The practice seems to have been started because of viewing conditions at the Royal Academy's first home in Somerset House. Watercolors were considered inferior to oils, and given secondary placement in the anteroom, lit by side windows. Glass covered watercolors were "practically invisible in the glaring reflections. Artists and manual writers objected to the glazing of the watercolors for this reason and recommended varnishing in its stead."

Varnishing also made the watercolors look more like oils, so it gave them added importance.

"Early varnishing techniques, which used naturalresins...were adapted for watercolor by being laid over a priming of several coates of thick, warm isinglass" (fish glue made from the swim bladders of sturgeon) "'to prevent any part of the varnish from penetrating or coming in contact with the paper.' Egg white wasw also recommended as a vcarnish in early manuals, although it was appaently an application of egg white the ruined a watercolor painting by Burne-Jones in 1893.

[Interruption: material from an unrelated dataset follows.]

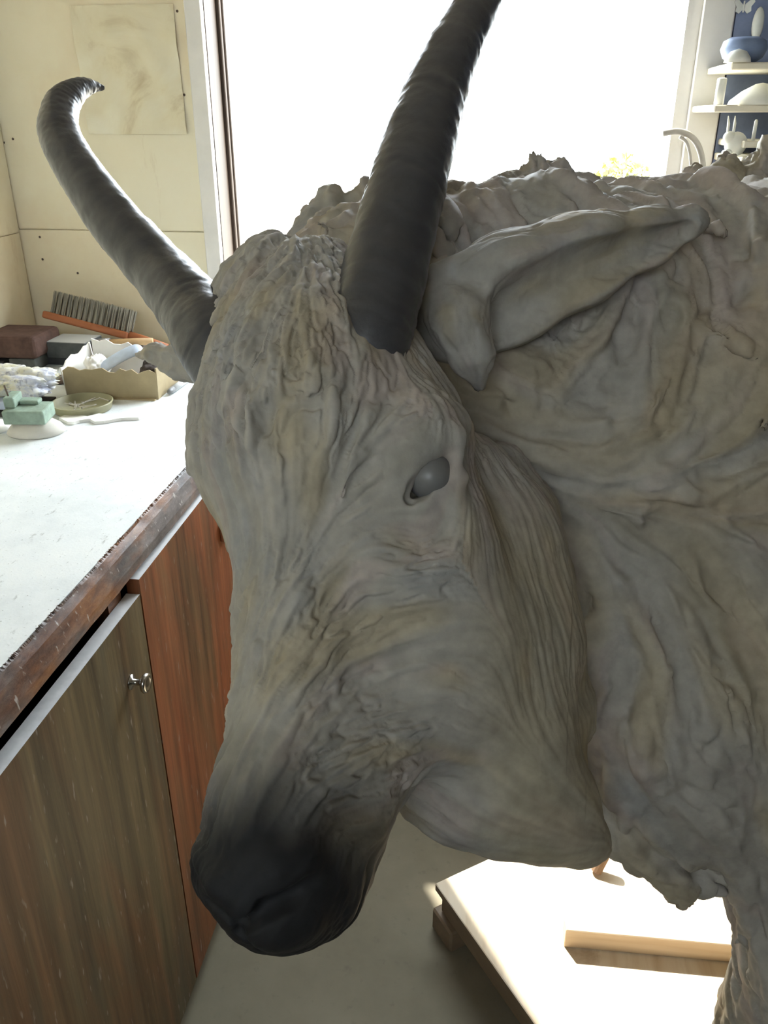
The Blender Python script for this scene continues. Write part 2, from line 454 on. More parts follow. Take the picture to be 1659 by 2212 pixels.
def broad_normals(V, Nn, cell):
    """normals of the big forms, small bumps averaged away"""
    lo = V.min(0) - 2*cell; g = (V-lo)/cell; n = np.ceil(g.max(0)).astype(int) + 3
    i = np.round(g).astype(int); k = (i[:, 0]*n[1] + i[:, 1])*n[2] + i[:, 2]
    A = np.stack([np.bincount(k, Nn[:, c], n.prod()) for c in range(3)], -1).reshape(*n, 3)
    for ax in range(3): A = A + .7*(np.roll(A, 1, ax) + np.roll(A, -1, ax))
    A = A.reshape(-1, 3)
    i0 = np.floor(g).astype(int); t = g - i0; out = 0
    for a in (0, 1):
        for b in (0, 1):
            for c in (0, 1):
                w = np.abs(1-a-t[:, 0])*np.abs(1-b-t[:, 1])*np.abs(1-c-t[:, 2])
                out = out + w[:, None]*A[((i0[:, 0]+a)*n[1] + i0[:, 1]+b)*n[2] + i0[:, 2]+c]
    return nrm(out)
def combed(V, Nn, fm, octs, step=.006):
    """noise smeared along the curved lie of the hair; octs = (scale, length, offset)"""
    V = V.astype(f32); T = flow_dir(V, Nn, fm).astype(f32); Lm = max(o[1] for o in octs); h = int(math.ceil(Lm/2/step))
    acc = [vnoise(V, o[0], o[2]) for o in octs]; cnt = [1]*len(octs)
    for si, sg in enumerate((1, -1)):
        p = V; t = T*f32(sg); pos = [.45/o[0] for o in octs]
        for k in range(h):
            p2 = p + t*f32(step)
            for q, o in enumerate(octs):
                while pos[q] <= (k+1)*step and pos[q] <= o[1]/2:
                    acc[q] = acc[q] + vnoise(p + t*f32(pos[q]-k*step), o[0], o[2]); cnt[q] += 1; pos[q] += max(.45/o[0], o[1]/20)
            if k < h-1:
                t2 = flow_dir(p2, Nn, fm).astype(f32); t = t2*np.sign((t2*t).sum(1) + 1e-9)[:, None].astype(f32)
            p = p2
    return T, [a_/a_.std()*.42 for a_ in acc]
def to_obj(name, V, Q, mat, parent, col=None):
    me = bpy.data.meshes.new(name); nv, nf = len(V), len(Q)
    me.vertices.add(nv); me.vertices.foreach_set('co', V.astype(f32).ravel())
    me.loops.add(nf*4); me.loops.foreach_set('vertex_index', Q.astype(np.int32).ravel())
    me.polygons.add(nf); me.polygons.foreach_set('loop_start', np.arange(nf, dtype=np.int32)*4)
    me.update(calc_edges=True); me.validate()
    me.polygons.foreach_set('use_smooth', np.ones(len(me.polygons), bool))
    if col is not None:
        a = me.attributes.new('clay', 'FLOAT_COLOR', 'POINT')
        a.data.foreach_set('color', np.concatenate([col, np.ones((nv, 1))], 1).astype(f32).ravel())
    return link(name, me, mat, parent)

def lerp(a, b, t): return a + (b-a)*t
def clay_color(a, b, c):
    """grey modelling clay with ochre, pinkish and bluish streaks kneaded in"""
    g = np.array([.388, .366, .318]); ochre = np.array([.40, .325, .185]); pink = np.array([.425, .350, .310]); blue = np.array([.27, .295, .320])
    col = np.tile(g, (len(a), 1))
    col = lerp(col, pink, (.45*sstep(.05, .7, b))[:, None])
    col = lerp(col, ochre, (.48*sstep(.0, .8, a))[:, None])
    col = lerp(col, blue, (.30*sstep(.1, .8, c))[:, None])
    return col
cut = lambda q, w: np.clip(w-np.abs(q), 0, w)/w                      # narrow valleys between the locks
def locks(clay, V, Nn, T, pick, n, L, w, lift, k, seed, flat=1.8, curl=.3, tip=.003):
    """lay flattened tapering locks of clay over a surface"""
    rs = np.random.RandomState(seed); pr = pick/pick.sum()
    ii = rs.choice(len(V), size=n, replace=False, p=pr)
    for i in ii:
        p, nn, t = V[i], Nn[i], T[i]
        ll = L*rs.uniform(.6, 1.35); ww = w*rs.uniform(.65, 1.3); b = np.cross(nn, t); cu = rs.uniform(-curl, curl)
        pts = [p - t*ll*.3, p + t*ll*.15 + b*ll*cu*.25, p + t*ll*.55 + b*ll*cu*.25, p + t*ll*.9 - b*ll*cu*.2]
        pts = np.array(pts); dd = clay.field(pts)
        hh = np.array([-.75*ww, -.2*ww, .05*ww if lift > 0 else -.25*ww, lift*rs.uniform(.5, 1.2)])
        pts = pts + nn*(hh - np.clip(dd, -.03, .06))[:, None]
        rr = [ww*.7, ww, ww*.8, max(ww*.3, tip)]
        for a in range(3):
            clay.new_pr.append((pts[a], pts[a+1], rr[a], rr[a+1], k, nn, flat))
def commit(clay):
    for a, b, ra, rb, k, nn, fl in clay.new_pr: clay.rod(a, b, ra, rb, k, False, nn, fl)
    clay.new_pr = []

# ------------------------------------------------------------------ the mountain goat sculpture
goat = empty('goat_sculpture', (.42, .80, .13))
tag(goat, 'large grey clay mountain goat sculpture with curved dark horns standing on the plywood base', 'sculpture')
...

By this date watercolor paintings such as those by Burne-Jones, which attempted to imitate oil paintings, incorporated so much added gum and glycerin that theywere susceptible to serious damage from varnishing techniques that had earlier protected more simply washed sheets. Accordingly, nineteenth and early twentieth century colormen developed proprietary varnishes and fixatives especially for watercolors. Most of these coating agents seem to have had a shellac, sandarac, or damar resin base, with the purest "extra pale" resins being selected. Later in this century synthetic resins were adapted for the same purpose, with nitrocellulose ("Duco") varnish recommended in the 1930's and vinyl and acrylic resins superseding it more recently."


I still wouldn't recommend anyone but the artist varnishing a watercolor though - regardless of the material used, it would definately change the paint saturation and appearance of the piece.